Bugün yapılanlar ne? Bunlar kimin çocuğu?

 

Demokrasi görüntüsü altında Amerikancılık, Ermenicilik, Arapçılık neden yapılıyor?

 

Tarihte yaşanan olaylar da kişilerde ve yer zamanlarda belki farklılık var ama sonuçlarda farklılık yoktur.

 

Her ikisi de; derin dünya devletinin dış ve iç merkezlerince alınan kararlar doğrultusunda ABD-İngiltere'nin planlaması ile yürütülen operasyonlardır.

 

Her ikisi de; ABD, AB ve Vatikan'ın our boys'ları ile halkların kendi kimliği ile hareketini önleyen uygulamalardır.

 

Bugün soyları sopları ihanetle özdeş, inancı kanı bozuk, çıkarı için her yol meşru diyen zihniyet sahibi kimliksiz çocuklar, sahte kimlikleri ile güç ve yetki sahibi. Ama halkın çoğunluğu habersiz.

 

Türkiye’de gizli Ermeniler, Rumlar, Araplar zehir kusmaya devam ediyor. İngiliz ve Fransız yönetimini, Ortadoğu halklarını kim neden niçin organize ediyor? Türkiye ile bağı bağlantısı ne? Irak, Afganistan, Bahreyn, Keşmir, Yemen'deki feryatlara neden kulakları kapalı?

 

Bakın saf ve temiz insani değerlerle dolu insanların kimliğini nasıl tersyüz ediliyor?

 

Deniliyor ki:

Suya sabuna dokunma çocuğum Pis ol! Nasıl olsa bütün renkler kirleniyor.

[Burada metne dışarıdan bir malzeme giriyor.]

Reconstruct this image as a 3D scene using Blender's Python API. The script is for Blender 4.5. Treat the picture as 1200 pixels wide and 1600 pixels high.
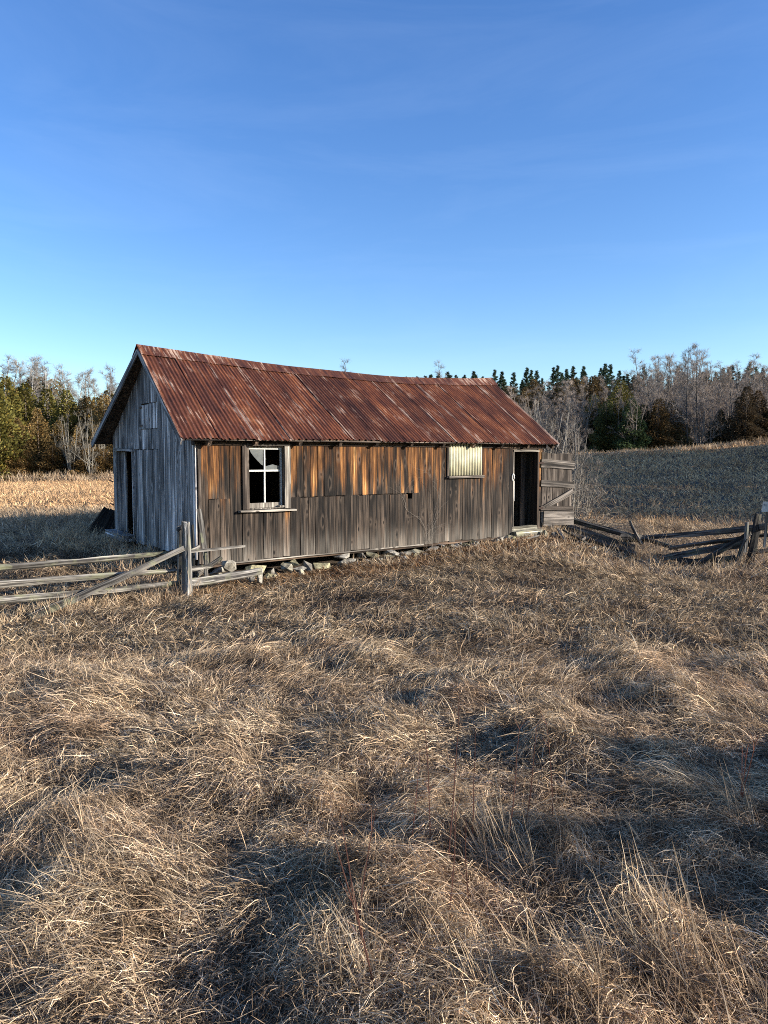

Soldan sağa, dincisinden ateistine, suya sabuna dokunma çocuğum, İşbirlikçi ol!

Vatan dedikleri ne ki? Ne ki bağımsızlık dedikleri?

Sen poponu kurtarmaya bak; suya sabuna dokunma çocuğum, AB, ABD Mandacısı ol!

 

Türk Milleti kim ki çocuğum, takıl, BOP truva atı münafıkların peşine, Vatikan Müslümanı ol.

Türk kimliği ne ki, takıl dinlerarası diyalogculara, medeniyet ittifakçılarına, İbrahim-i dinler projesine, dünyevi saltanatını yaşa!

 

Suya sabuna dokunma çocuğum sus!

Bak abilerine, ablalarına, hocalarına; Onlar gibi dönek ol!

Sat geçmişini, kirala beynini, aç bacaklarını yüreğinin, emperyalizmin demokratı ol!

 

Milli ordu out, our boys in trendi yakala çocuğum, rahat yaşa!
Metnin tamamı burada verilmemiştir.